Es importante, pues, recuperar la dimensión contemplativa, es decir mirar la tierra y la creación como un don, no como algo que explotar para sacar beneficios. Cuando contemplamos, descubrimos en los demás y en la naturaleza algo mucho más grande que su utilidad. He aquí la clave del problema: contemplar es ir más allá de la utilidad de una cosa. Contemplar la belleza no significa explotarla: contemplar es gratuidad. Descubrimos el valor intrínseco de las cosas que les ha dado Dios. Como muchos maestros espirituales han enseñado, el cielo, la tierra, el mar, cada criatura posee esta capacidad icónica, esta capacidad mística para llevarnos de vuelta al Creador y a la comunión con la creación.
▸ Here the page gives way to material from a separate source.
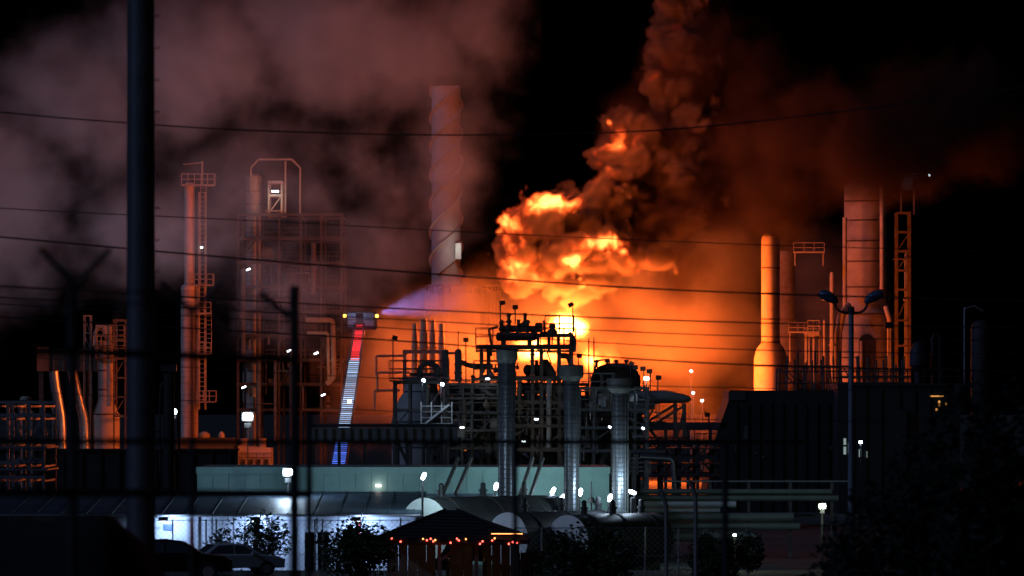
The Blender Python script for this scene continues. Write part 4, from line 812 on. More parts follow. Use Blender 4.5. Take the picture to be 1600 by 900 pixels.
# ------------------------------------------------------------------ dark building and scaffold in front of the reactors
def dark_building():
    d = 430; o = thing('dark_hopper_building', 'black building with sloping left side in front of the reactors', 'building', (P(1220, 0, d).x, d, 0)); X = lambda p: P(p, 0, d).x; Z = lambda p: P(0, p, d).z
    dm = mat('soot_black_cladding', (.035, .033, .032), .8, 0, .4, .4)
    MB().prism([(X(1100), 0), (X(1116), Z(690)), (X(1140), Z(622)), (X(1140), Z(610)), (X(1308), Z(610)), (X(1308), 0)], d, d + 14).obj('wall', dm, o, False)
    MB().bbox((X(1138), d - .1, Z(625)), (X(1165), d + .05, Z(612))).obj('top_plate', STEEL, o, False)
    for k in range(9): px = 1150 + k * 18; MB().bbox((X(px), d - .12, 0), (X(px + 1.5), d - .002, Z(630))).obj('cladding_rib', dm, o, False)
    for px, py, w_, h_ in ((1162, 676, 7, 22), (1148, 700, 4, 12), (1178, 708, 6, 3), (1190, 714, 5, 4), (1296, 700, 5, 6)):
        MB().bbox((X(px), d - .09, Z(py + h_ / 2)), (X(px + w_), d - .003, Z(py - h_ / 2))).obj('window', mat('grimy_pane', (.12, .13, .13), .3), o, False)
    d = 424; o = thing('dark_block_building', 'black flat-topped block building behind the twin street lamp', 'building', (P(1400, 0, d).x, d, 0)); X = lambda p: P(p, 0, d).x; Z = lambda p: P(0, p, d).z
    MB().bbox((X(1309), d, 0), (X(1500), d + 14, Z(600))).obj('wall', dm, o, False); MB().bbox((X(1308), d - .1, Z(603)), (X(1501), d + 14.1, Z(599))).obj('parapet', dm, o, False)
    rail_mesh(MB(), (X(1312), d + .4, Z(600)), (X(1498), d + .4, Z(600)), 1.1, 1.3, .07).obj('roof_rail', dm, o, False)
    for px in (1330, 1352, 1376, 1404, 1428, 1452): MB().bbox((X(px), d - .12, 0), (X(px + 2), d - .003, Z(606))).obj('cladding_rib', dm, o, False)
    MB().bbox((X(1400), d - .5, 0), (X(1416), d - .13, Z(640))).obj('duct', dm, o, False)
    wm = glowmat('faint_lit_window', (.6, .8, .75), .35)
    for px, py, w_, h_ in ((1318, 690, 4, 10), (1318, 704, 4, 12), (1325, 700, 4, 16), (1342, 708, 4, 12), (1352, 710, 3, 10)):
        MB().bbox((X(px), d - .06, Z(py + h_ / 2)), (X(px + w_), d - .003, Z(py - h_ / 2))).obj('lit_window', wm, o, False)
    wa = glowmat('amber_window', (1, .42, .1), .8)
    for px, py in ((1466, 628), (1466, 634), (1462, 640), (1517 - 40, 576 + 55)): MB().bbox((X(px), d - .06, Z(py + 2)), (X(px + 3), d - .003, Z(py - 2))).obj('lit_window', wa, o, False)
    MB().bbox((X(1452), d - .06, Z(620)), (X(1474), d - .003, Z(618))).obj('light_strip', wa, o, False)
dark_building()
def scaffold():
    d = 445; o = thing('scaffold', 'bare tube scaffold standing on the dark building roof, silhouetted on firelight', 'scaffold', P(1320, 610, d)); X = lambda p: P(p, 0, d).x; Z = lambda p: P(0, p, d).z; random.seed(5)
    for y in (d, d + 2.5):
        for px in range(1217, 1426, 14):
            MB().tube([(X(px + random.uniform(-2, 2)), y, Z(612)), (X(px + random.uniform(-2, 2)), y, Z(random.choice((548, 556, 562, 570, 575))))], .075, 6).obj('standard', RUST, o)
        for py in (572, 580, 590, 598): 
            a, b = (1217, 1424) if py in (580, 598) else random.choice(((1217, 1330), (1300, 1424), (1240, 1424))); MB().tube([(X(a), y - .06, Z(py)), (X(b), y - .06, Z(py))], .065, 6).obj('ledger', RUST, o)
    for a, b in (((1219, 575), (1245, 606)), ((1232, 582), (1258, 608)), ((1318, 575), (1332, 598)), ((1392, 600), (1406, 572))): MB().tube([P(*a, d - .12), P(*b, d - .12)], .06, 6).obj('brace', RUST, o)
    for px in (1240, 1300, 1360): MB().tube([P(px, 596, d), P(px, 596, d + 2.5)], .04, 6).obj('transom', RUST, o)
scaffold()
floodlight('unlit round floodlight on a tall thin pole on the block building roof', 1389, 508, 600, 440, 0, dirx=.01, size=12)
d = 440
for i, (px, w_, t, lab) in enumerate(((1436, 15, 533, 'left bulky dark vent on the block building roof'), (1458, 10, 527, 'right dark vent pipe with hooked top on the block building roof'))):
    b = P(px, 602, d); o = thing('roof_vent', lab, 'vent', b); z = P(0, t, d).z - b.z; r = S(w_, d) / 1
    MB().lathe(b, [(r * .5, 0), (r * .5, z * .3), (r, z * .45), (r, z * .75), (r * .6, z * .95), (r * .3, z)] if i == 0 else [(r * .35, 0), (r * .35, z)], 16).obj('shell', BLACK, o)
    if i: MB().tube([b + Vector((0, 0, z)), b + Vector((.1, 0, z + .25)), b + Vector((.4, 0, z + .3)), b + Vector((.5, 0, z)), b + Vector((.5, 0, 0))], .12, 8).obj('hook', BLACK, o)
pipe('thin hooked pipe standing far right on the block building roof', [(1507, 600), (1507, 482), (1522, 478), (1536, 486)], 1.3, 442, GALV, flanges=False)
column('roof_tank', 'small domed tank at the far right in the dark', 'tank', 1533, 450, [(16, 600), (16, 512), (12, 503), (5, 500)], DARKS, 24)

# ------------------------------------------------------------------ left: tower, structures
def left_tower():
    d = 645; px = 296; o = column('distillation_tower', 'tall slender tower with ladder and railed landings, lit orange, left of centre', 'tower', px, d, [(13.5, 640), (13.5, 452), (12, 446), (8, 444), (8, 290), (6, 286)], mat('tower_insulation', (.75, .6, .5), .7, 0, .3, .4), 28)
    for py in range(455, 665, 9): MB().lathe((o.location.x, d, P(0, py, d).z), [(S(13.9, d), 0), (S(13.9, d), .07)], 28).obj('band', VES, o)
    for (a, b, py) in ((285, 336, 290), (296, 334, 446), (300, 330, 490), (300, 330, 553), (300, 338, 628)):
        m_ = MB(); z = P(0, py, d).z; y = d - S(14, d) - .1
        m_.bbox((P(a, 0, d).x, y - .8, z - .08), (P(b, 0, d).x, y + 1.2, z + .08)); p_ = m_.obj('landing', VES, o, False)
        rail_mesh(MB(), (P(a, 0, d).x, y - .8, z), (P(b, 0, d).x, y - .8, z), 1.25, .75, .085).obj('handrail', VES, p_, False)
        rail_mesh(MB(), (P(b, 0, d).x, y - .8, z), (P(b, 0, d).x, y + 1.2, z), 1.25, .8, .085).obj('handrail', VES, p_, False)
    ladder_mesh(MB(), P(318, 446, d - 1.2), P(318, 290, d - 1.2), .65, .5, .07).obj('ladder', VES, o, False)
    ladder_mesh(MB(), P(315, 628, d - 1.2), P(315, 446, d - 1.2), .65, .5, .07).obj('ladder', VES, o, False); ladder_mesh(MB(), P(326, 553, d - 1.2), P(326, 490, d - 1.2), .65, .5, .07).obj('ladder', VES, o, False)
    MB().tube([P(316, 290, d), P(316, 252, d)], .1, 8).obj('mast', VES, o); MB().tube([P(316, 254, d), P(286, 257, d)], .06, 6).obj('davit_arm', VES, o)
    for px2 in (311, 321): MB().tube([P(px2, 640, d - 1), P(px2, 300, d - 1)], .12, 8).obj('riser', VES, o)
    MB().lathe(P(315, 388, d - 1.3), [(.05, 0), (.14, .05), (.14, .15), (.05, .2)], 8).obj('lamp', LAMPW2, o)
left_tower()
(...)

Por ejemplo, San Ignacio de Loyola, al final de sus Ejercicios Espirituales, nos invita a la “Contemplación para alcanzar amor”, es decir, a considerar cómo Dios mira a sus criaturas y a regocijarse con ellas; a descubrir la presencia de Dios en sus criaturas y, con libertad y gracia, a amarlas y cuidarlas.

La contemplación, que nos lleva a una actitud de cuidado, no es mirar a la naturaleza desde el exterior, como si no estuviéramos inmersos en ella. Pero nosotros estamos dentro de la naturaleza, somos parte de la naturaleza. Se hace más bien desde dentro, reconociéndonos como parte de la creación, haciéndonos protagonistas y no meros espectadores de una realidad amorfa que solo serviría para explotaría. El que contempla de esta manera siente asombro no sólo por lo que ve, sino también porque se siente parte integral de esta belleza; y también se siente llamado a guardarla, a protegerla. Y hay algo que no debemos olvidar: quien no sabe contemplar la naturaleza y la creación, no sabe contemplar a las personas con toda su riqueza. Y quien vive para explotar la naturaleza, termina explotando a las personas y tratándolas como esclavos. Esta es una ley universal: si no sabes contemplar la naturaleza, te será muy difícil contemplar a las personas, la belleza de las personas, a tu hermano, a tu hermana.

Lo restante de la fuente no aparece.